## Recorded data
+ + + + + + +

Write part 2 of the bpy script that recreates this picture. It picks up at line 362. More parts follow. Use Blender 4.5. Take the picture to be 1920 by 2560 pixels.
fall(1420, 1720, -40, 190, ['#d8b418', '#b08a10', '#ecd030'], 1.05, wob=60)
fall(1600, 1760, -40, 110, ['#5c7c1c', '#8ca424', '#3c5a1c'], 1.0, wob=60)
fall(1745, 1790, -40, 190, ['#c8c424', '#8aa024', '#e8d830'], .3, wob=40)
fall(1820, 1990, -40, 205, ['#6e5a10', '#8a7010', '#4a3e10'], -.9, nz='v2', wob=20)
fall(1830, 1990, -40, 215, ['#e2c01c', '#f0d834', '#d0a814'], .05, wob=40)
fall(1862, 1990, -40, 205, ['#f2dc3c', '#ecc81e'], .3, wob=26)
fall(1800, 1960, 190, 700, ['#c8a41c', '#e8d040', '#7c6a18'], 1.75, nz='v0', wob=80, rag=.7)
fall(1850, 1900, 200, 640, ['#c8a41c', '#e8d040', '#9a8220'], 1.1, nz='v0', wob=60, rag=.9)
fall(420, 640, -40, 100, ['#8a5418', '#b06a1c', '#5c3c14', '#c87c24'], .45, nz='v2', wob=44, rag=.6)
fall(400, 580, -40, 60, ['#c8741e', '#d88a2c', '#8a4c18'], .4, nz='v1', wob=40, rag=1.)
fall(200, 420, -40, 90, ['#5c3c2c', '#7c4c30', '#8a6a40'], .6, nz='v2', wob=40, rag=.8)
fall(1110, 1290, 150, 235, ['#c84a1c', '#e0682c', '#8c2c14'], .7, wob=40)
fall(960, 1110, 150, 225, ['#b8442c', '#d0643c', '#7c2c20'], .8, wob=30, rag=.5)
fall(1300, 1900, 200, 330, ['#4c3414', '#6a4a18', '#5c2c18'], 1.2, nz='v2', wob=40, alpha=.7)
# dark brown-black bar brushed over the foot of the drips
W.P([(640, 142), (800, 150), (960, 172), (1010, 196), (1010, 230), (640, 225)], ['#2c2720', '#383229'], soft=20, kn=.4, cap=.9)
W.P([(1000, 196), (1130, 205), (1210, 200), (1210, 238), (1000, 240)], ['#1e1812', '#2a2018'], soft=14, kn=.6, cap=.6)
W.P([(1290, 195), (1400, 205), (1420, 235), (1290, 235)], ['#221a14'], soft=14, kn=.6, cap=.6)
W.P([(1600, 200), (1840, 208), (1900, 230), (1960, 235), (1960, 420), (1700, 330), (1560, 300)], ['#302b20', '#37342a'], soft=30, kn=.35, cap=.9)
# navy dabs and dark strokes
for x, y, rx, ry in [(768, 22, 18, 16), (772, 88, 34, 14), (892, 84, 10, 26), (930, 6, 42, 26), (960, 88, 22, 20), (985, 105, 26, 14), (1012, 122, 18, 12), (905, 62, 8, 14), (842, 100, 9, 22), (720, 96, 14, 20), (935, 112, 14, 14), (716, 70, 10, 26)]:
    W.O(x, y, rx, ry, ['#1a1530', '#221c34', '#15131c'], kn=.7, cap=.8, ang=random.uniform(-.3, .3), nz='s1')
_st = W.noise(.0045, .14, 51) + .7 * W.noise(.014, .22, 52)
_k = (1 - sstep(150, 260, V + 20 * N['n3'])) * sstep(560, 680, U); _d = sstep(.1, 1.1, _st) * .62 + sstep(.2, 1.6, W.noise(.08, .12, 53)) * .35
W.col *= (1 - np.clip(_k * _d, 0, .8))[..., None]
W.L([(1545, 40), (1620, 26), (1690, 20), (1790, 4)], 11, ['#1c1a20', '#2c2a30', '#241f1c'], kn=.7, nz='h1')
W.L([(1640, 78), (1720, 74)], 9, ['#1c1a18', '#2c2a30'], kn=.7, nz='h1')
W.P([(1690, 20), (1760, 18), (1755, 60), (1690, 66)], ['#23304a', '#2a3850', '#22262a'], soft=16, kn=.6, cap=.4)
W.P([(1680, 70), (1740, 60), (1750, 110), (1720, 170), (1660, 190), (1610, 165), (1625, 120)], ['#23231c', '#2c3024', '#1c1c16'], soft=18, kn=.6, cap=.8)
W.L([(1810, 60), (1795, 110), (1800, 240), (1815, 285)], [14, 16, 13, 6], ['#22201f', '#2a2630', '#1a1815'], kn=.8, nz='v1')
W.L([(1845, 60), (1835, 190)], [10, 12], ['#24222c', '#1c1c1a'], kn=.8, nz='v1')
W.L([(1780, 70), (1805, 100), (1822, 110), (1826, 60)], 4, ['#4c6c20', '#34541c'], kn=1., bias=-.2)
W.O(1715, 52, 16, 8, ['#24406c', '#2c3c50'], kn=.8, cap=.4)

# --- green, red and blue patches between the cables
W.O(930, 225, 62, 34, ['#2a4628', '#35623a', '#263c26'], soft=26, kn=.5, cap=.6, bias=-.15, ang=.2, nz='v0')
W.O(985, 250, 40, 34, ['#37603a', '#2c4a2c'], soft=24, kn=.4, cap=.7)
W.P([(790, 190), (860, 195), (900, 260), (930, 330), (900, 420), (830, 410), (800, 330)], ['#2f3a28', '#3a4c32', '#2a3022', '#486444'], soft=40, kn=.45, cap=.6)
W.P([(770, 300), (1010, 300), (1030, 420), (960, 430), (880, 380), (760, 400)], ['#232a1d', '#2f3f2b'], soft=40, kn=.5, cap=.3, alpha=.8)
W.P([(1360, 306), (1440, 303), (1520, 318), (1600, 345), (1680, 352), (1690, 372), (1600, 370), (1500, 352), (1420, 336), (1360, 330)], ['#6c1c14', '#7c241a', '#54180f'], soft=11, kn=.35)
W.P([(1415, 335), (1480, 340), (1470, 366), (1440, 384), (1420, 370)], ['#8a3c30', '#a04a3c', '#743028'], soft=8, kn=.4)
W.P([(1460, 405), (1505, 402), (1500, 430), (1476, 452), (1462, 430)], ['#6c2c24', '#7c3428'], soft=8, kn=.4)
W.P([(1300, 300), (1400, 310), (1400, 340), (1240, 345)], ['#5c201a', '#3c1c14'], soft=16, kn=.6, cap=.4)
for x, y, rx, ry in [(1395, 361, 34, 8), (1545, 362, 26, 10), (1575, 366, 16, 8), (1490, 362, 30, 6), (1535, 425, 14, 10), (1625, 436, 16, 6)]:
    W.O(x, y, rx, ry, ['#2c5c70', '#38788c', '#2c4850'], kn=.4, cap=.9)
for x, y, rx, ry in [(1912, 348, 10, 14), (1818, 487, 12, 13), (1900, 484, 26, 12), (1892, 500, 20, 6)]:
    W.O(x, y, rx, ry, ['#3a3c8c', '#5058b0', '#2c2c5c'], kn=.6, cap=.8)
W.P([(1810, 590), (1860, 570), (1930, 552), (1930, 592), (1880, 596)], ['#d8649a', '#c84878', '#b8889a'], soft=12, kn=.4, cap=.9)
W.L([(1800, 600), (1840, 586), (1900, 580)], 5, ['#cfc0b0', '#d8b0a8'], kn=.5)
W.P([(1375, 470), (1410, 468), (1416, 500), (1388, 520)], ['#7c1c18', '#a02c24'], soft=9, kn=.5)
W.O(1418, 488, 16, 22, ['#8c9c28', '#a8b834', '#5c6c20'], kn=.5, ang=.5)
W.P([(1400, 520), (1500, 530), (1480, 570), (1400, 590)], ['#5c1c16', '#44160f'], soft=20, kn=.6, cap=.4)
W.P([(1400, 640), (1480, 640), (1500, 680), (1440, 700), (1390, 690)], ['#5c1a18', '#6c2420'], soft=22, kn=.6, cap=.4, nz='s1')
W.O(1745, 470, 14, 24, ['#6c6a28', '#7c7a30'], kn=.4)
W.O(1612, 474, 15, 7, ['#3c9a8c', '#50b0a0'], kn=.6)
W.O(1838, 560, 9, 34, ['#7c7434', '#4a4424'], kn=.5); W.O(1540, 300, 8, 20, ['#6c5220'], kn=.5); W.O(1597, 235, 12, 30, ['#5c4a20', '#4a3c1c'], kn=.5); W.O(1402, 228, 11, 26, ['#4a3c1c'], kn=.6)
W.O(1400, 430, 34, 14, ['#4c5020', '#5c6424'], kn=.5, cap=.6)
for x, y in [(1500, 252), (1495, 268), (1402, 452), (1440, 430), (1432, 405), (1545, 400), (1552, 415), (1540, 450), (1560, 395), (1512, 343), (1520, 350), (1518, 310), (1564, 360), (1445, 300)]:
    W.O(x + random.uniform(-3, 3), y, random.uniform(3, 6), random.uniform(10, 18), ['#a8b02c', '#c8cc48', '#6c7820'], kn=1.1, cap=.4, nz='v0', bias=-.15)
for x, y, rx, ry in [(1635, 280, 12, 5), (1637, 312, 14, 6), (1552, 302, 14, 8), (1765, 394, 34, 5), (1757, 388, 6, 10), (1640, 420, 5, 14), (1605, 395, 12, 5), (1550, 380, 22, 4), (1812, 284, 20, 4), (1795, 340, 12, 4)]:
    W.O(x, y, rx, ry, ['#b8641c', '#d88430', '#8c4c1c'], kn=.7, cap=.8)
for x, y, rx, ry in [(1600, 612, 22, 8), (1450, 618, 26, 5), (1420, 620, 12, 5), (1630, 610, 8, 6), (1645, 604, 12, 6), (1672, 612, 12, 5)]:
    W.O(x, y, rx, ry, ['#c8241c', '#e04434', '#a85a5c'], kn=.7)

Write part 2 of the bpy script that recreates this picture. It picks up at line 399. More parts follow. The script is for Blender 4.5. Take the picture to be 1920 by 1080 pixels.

+ + + + + + +

Please list every line of the records that contains "More".

Write part 2 of the bpy script that recreates this picture. It picks up at line 362. More parts follow. Use Blender 4.5. Take the picture to be 1920 by 2560 pixels.
Write part 2 of the bpy script that recreates this picture. It picks up at line 399. More parts follow. The script is for Blender 4.5. Take the picture to be 1920 by 1080 pixels.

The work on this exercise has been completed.